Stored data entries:
-=-=-
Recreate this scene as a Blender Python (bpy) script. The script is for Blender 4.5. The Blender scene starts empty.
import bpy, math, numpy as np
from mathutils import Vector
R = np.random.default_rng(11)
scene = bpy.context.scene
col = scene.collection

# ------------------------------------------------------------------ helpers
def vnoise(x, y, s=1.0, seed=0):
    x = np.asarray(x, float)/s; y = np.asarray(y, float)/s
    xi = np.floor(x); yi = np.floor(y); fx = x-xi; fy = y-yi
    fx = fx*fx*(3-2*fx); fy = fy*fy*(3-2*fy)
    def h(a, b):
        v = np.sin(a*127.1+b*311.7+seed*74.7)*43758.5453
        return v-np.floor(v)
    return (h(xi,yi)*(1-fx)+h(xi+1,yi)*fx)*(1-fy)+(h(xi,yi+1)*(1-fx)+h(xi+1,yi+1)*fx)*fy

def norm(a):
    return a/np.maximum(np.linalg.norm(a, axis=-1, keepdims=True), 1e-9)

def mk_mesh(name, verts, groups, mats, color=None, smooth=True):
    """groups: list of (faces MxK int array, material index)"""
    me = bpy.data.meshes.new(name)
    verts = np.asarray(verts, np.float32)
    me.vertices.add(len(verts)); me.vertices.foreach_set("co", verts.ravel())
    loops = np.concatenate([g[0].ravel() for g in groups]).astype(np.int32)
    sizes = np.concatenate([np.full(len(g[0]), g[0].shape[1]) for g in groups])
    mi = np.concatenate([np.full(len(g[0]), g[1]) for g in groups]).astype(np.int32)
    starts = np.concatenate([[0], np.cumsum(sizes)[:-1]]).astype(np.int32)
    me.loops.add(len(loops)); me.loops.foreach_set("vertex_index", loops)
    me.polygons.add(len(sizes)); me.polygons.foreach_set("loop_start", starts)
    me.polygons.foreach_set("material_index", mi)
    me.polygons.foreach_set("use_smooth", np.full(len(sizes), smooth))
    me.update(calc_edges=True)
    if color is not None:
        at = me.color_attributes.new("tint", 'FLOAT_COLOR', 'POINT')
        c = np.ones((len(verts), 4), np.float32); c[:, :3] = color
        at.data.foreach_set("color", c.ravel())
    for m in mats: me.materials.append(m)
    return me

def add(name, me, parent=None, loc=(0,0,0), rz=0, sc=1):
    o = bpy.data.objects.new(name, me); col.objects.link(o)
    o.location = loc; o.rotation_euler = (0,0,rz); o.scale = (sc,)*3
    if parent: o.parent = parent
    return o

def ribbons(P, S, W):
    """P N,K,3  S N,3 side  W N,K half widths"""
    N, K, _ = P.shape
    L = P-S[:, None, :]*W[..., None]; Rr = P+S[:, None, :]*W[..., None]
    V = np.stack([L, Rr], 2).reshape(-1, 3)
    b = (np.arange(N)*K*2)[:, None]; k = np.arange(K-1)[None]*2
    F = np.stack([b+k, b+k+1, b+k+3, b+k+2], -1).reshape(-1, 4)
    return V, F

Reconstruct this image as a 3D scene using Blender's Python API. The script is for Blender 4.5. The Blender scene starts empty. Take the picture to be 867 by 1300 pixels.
-=-=-
▶ Directions: Write out every line exactly as it stands.

▶ Solution to this exercise:
Recreate this scene as a Blender Python (bpy) script. The script is for Blender 4.5. The Blender scene starts empty.
import bpy, math, numpy as np
from mathutils import Vector
R = np.random.default_rng(11)
scene = bpy.context.scene
col = scene.collection

# ------------------------------------------------------------------ helpers
def vnoise(x, y, s=1.0, seed=0):
    x = np.asarray(x, float)/s; y = np.asarray(y, float)/s
    xi = np.floor(x); yi = np.floor(y); fx = x-xi; fy = y-yi
    fx = fx*fx*(3-2*fx); fy = fy*fy*(3-2*fy)
    def h(a, b):
        v = np.sin(a*127.1+b*311.7+seed*74.7)*43758.5453
        return v-np.floor(v)
    return (h(xi,yi)*(1-fx)+h(xi+1,yi)*fx)*(1-fy)+(h(xi,yi+1)*(1-fx)+h(xi+1,yi+1)*fx)*fy

def norm(a):
    return a/np.maximum(np.linalg.norm(a, axis=-1, keepdims=True), 1e-9)

def mk_mesh(name, verts, groups, mats, color=None, smooth=True):
    """groups: list of (faces MxK int array, material index)"""
    me = bpy.data.meshes.new(name)
    verts = np.asarray(verts, np.float32)
    me.vertices.add(len(verts)); me.vertices.foreach_set("co", verts.ravel())
    loops = np.concatenate([g[0].ravel() for g in groups]).astype(np.int32)
    sizes = np.concatenate([np.full(len(g[0]), g[0].shape[1]) for g in groups])
    mi = np.concatenate([np.full(len(g[0]), g[1]) for g in groups]).astype(np.int32)
    starts = np.concatenate([[0], np.cumsum(sizes)[:-1]]).astype(np.int32)
    me.loops.add(len(loops)); me.loops.foreach_set("vertex_index", loops)
    me.polygons.add(len(sizes)); me.polygons.foreach_set("loop_start", starts)
    me.polygons.foreach_set("material_index", mi)
    me.polygons.foreach_set("use_smooth", np.full(len(sizes), smooth))
    me.update(calc_edges=True)
    if color is not None:
        at = me.color_attributes.new("tint", 'FLOAT_COLOR', 'POINT')
        c = np.ones((len(verts), 4), np.float32); c[:, :3] = color
        at.data.foreach_set("color", c.ravel())
    for m in mats: me.materials.append(m)
    return me

def add(name, me, parent=None, loc=(0,0,0), rz=0, sc=1):
    o = bpy.data.objects.new(name, me); col.objects.link(o)
    o.location = loc; o.rotation_euler = (0,0,rz); o.scale = (sc,)*3
    if parent: o.parent = parent
    return o

def ribbons(P, S, W):
    """P N,K,3  S N,3 side  W N,K half widths"""
    N, K, _ = P.shape
    L = P-S[:, None, :]*W[..., None]; Rr = P+S[:, None, :]*W[..., None]
    V = np.stack([L, Rr], 2).reshape(-1, 3)
    b = (np.arange(N)*K*2)[:, None]; k = np.arange(K-1)[None]*2
    F = np.stack([b+k, b+k+1, b+k+3, b+k+2], -1).reshape(-1, 4)
    return V, F

Reconstruct this image as a 3D scene using Blender's Python API. The script is for Blender 4.5. The Blender scene starts empty. Take the picture to be 867 by 1300 pixels.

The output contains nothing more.